Catching Up With Jason Rohrer
Diamond Trust of London is the latest twist by Jason Rohrer, the celebrated game designer who modeled his career after sound advice for escaping a maze: keep turning left. Diamond Trust was conceived as a strategy game about cheating spouses, but when the publisher said no, Rohrer reworked the idea, deciding the mechanic lent itself to corporate agents trading blood diamonds in Angola. Then, the game was dropped, picked up, and dropped again. Finally, it’s here. We talked with Rohrer about Nintendo’s aversion to putting his name on the box, the Thoreauvian myth that he only eats what he grows, and the real possibility for Passage 2.
Paste: Diamond Trust of London finally came out. What took so long?
Jason Rohrer: It started out three years ago. At the time, I was really struggling to bring in income. It was a commercial endeavor: get a game into GameStop. Then, I got into a disagreement with the publisher. They started pulling back. It became a quest to get the damn thing out. And to get it out the way I initially envisioned it—as this commercial, boxed product.
Paste: What’s up with the cover art?
Rohrer: It was really about—when you look at the front and back—a statement about cover art. [Laughs] I was trying to make cover art that looked like nothing that had ever been on the cover of a game. You know, it looks very much like something you’d see on the cover of an album. It has our photos on the back. Why do game covers look so different from album covers? Why don’t we ever have pictures of the people who made them? Why don’t we have their names on the box?
Paste: Is that why the complete name is Jason Rohrer with music by Tom Bailey, Diamond Trust of London?

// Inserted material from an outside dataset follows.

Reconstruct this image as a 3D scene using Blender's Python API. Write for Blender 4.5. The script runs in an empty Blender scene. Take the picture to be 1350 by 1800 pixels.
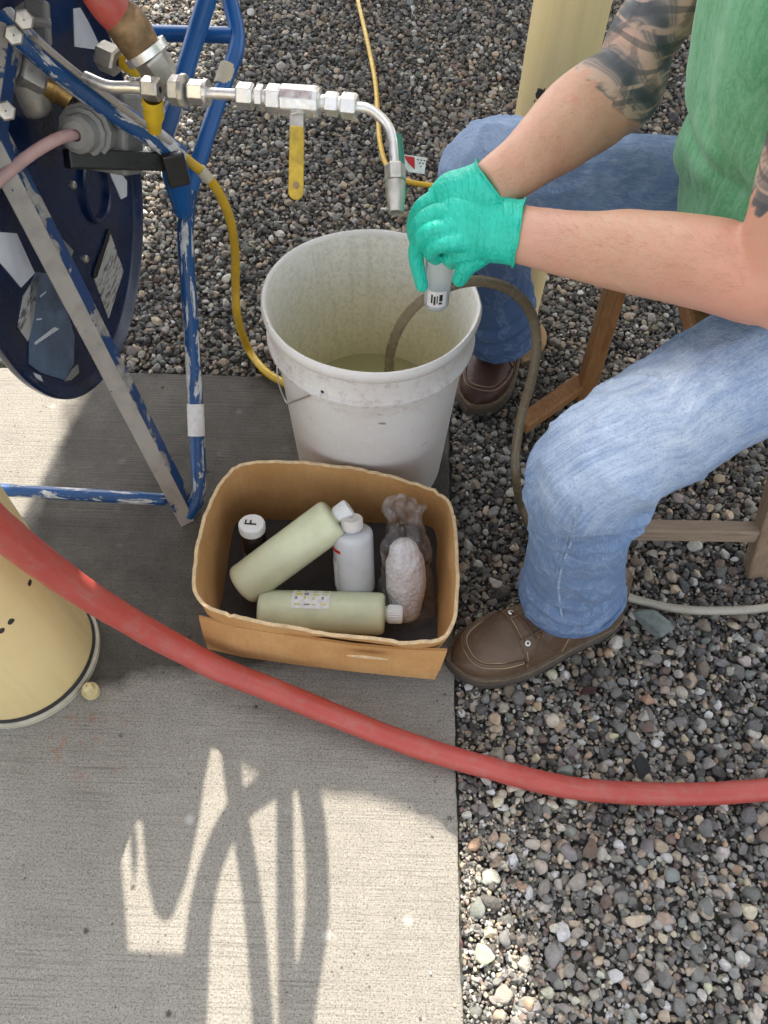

Rohrer: That was part of the seven month long negotiations, fight and stalemate with Nintendo. They were going to let me put my name on there, but not my musician’s name. (He’s my very close friend. The game was really both of ours.) When we squeezed it into the title, they said absolutely nothing about it. I felt like both of us should get credit. Right on the cover. It’s not that big of a deal. Duh! But that’s not the way they do things. All the stuff gets cleared by Japan. Japan is set in their ways. There’s tradition! There has only been like four people in the games industry in the past fifteen years who have had their names on the box. Will Wright doesn’t get his name on the box anymore. His signature used to be on the box of Sim City. Now he’s the creator of the Sims. Hideo Kajima does. But why American McGee? I dunno. He had an… interesting name! Tim Schafer: why him? Sid Meier. Okay. You know, he didn’t actually work on some of those Civilization games.
Paste: Did Nintendo have a problem with you using Kickstarter to crowd fund the game?
Rohrer: I never heard anything about it from Nintendo. I’m not even sure they are aware of it. Nintendo doesn’t actually pay attention to what is going on in the gaming press. When I came along, I don’t think they knew who I was. It seems most game designers know who I am, I guess?